Collected material:

--- BEGIN ---

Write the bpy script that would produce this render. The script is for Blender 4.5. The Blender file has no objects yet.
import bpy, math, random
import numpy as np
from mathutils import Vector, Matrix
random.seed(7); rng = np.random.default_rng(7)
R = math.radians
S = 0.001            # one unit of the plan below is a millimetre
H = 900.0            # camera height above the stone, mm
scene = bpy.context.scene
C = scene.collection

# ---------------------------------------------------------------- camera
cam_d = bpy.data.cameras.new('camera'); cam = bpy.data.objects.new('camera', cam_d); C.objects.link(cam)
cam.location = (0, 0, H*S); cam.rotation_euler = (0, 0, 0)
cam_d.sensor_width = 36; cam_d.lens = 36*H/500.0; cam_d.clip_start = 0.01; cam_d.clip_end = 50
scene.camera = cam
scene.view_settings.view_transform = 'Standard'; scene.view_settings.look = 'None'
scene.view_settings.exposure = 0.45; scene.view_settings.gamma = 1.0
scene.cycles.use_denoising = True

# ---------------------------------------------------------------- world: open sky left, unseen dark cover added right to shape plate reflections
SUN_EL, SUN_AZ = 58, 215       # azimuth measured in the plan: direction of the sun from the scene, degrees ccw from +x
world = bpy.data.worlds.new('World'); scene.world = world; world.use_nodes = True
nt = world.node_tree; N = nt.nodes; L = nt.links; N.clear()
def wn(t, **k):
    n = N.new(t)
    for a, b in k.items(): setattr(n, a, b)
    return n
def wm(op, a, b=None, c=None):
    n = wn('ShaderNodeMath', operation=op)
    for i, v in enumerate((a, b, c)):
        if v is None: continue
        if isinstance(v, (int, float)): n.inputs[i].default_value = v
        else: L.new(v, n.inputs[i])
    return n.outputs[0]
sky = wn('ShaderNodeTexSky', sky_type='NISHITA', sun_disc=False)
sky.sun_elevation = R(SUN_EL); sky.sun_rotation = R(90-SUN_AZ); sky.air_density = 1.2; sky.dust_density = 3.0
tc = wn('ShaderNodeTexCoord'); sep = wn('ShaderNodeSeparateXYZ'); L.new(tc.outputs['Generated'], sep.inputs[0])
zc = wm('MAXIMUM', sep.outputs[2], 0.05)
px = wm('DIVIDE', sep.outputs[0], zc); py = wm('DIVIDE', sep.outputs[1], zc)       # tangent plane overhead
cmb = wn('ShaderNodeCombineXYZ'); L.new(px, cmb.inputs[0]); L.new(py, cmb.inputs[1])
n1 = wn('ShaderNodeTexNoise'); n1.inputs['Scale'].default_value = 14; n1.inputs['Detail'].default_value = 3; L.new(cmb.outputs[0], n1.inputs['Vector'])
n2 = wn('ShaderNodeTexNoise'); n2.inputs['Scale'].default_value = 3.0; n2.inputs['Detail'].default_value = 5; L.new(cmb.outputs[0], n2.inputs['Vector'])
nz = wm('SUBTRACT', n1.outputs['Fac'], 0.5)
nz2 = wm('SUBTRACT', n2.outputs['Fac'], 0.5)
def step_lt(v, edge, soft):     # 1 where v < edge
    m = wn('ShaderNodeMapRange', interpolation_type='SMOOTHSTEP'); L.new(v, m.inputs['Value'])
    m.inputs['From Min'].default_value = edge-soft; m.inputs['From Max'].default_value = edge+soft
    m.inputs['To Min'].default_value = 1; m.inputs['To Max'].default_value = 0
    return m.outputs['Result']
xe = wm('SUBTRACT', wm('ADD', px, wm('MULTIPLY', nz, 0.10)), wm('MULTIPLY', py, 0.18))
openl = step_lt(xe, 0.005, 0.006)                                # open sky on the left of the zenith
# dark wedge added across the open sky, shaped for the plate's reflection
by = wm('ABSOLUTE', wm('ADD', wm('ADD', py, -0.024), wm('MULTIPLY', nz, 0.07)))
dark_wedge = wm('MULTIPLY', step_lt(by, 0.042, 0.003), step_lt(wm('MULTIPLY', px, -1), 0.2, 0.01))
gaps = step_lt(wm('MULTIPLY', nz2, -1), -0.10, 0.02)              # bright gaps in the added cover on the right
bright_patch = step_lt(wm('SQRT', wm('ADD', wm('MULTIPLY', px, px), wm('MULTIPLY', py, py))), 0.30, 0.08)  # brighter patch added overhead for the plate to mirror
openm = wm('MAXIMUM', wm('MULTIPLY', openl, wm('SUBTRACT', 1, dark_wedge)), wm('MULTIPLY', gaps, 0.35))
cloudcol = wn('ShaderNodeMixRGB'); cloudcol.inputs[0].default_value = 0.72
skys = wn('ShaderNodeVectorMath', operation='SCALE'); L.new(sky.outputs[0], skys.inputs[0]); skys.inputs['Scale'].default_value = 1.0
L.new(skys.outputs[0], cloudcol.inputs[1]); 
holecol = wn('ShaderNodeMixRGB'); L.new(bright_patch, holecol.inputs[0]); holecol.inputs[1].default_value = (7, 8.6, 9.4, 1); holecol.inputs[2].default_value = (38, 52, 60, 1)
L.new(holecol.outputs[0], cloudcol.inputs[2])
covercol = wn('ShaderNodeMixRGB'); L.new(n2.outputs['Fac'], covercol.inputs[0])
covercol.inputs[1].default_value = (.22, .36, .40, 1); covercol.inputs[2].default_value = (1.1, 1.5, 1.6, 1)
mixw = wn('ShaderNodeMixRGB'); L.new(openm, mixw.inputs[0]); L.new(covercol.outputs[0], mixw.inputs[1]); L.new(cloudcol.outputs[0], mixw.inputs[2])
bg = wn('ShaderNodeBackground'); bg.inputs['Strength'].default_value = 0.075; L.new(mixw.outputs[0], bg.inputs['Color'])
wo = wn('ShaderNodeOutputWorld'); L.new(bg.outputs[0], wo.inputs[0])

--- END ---

Written exercise: Repeat, exactly and only, the lines from the beginning of the material through the line that contains "scene.cycles.use_denoising = True".

Problem solution:
Write the bpy script that would produce this render. The script is for Blender 4.5. The Blender file has no objects yet.
import bpy, math, random
import numpy as np
from mathutils import Vector, Matrix
random.seed(7); rng = np.random.default_rng(7)
R = math.radians
S = 0.001            # one unit of the plan below is a millimetre
H = 900.0            # camera height above the stone, mm
scene = bpy.context.scene
C = scene.collection

# ---------------------------------------------------------------- camera
cam_d = bpy.data.cameras.new('camera'); cam = bpy.data.objects.new('camera', cam_d); C.objects.link(cam)
cam.location = (0, 0, H*S); cam.rotation_euler = (0, 0, 0)
cam_d.sensor_width = 36; cam_d.lens = 36*H/500.0; cam_d.clip_start = 0.01; cam_d.clip_end = 50
scene.camera = cam
scene.view_settings.view_transform = 'Standard'; scene.view_settings.look = 'None'
scene.view_settings.exposure = 0.45; scene.view_settings.gamma = 1.0
scene.cycles.use_denoising = True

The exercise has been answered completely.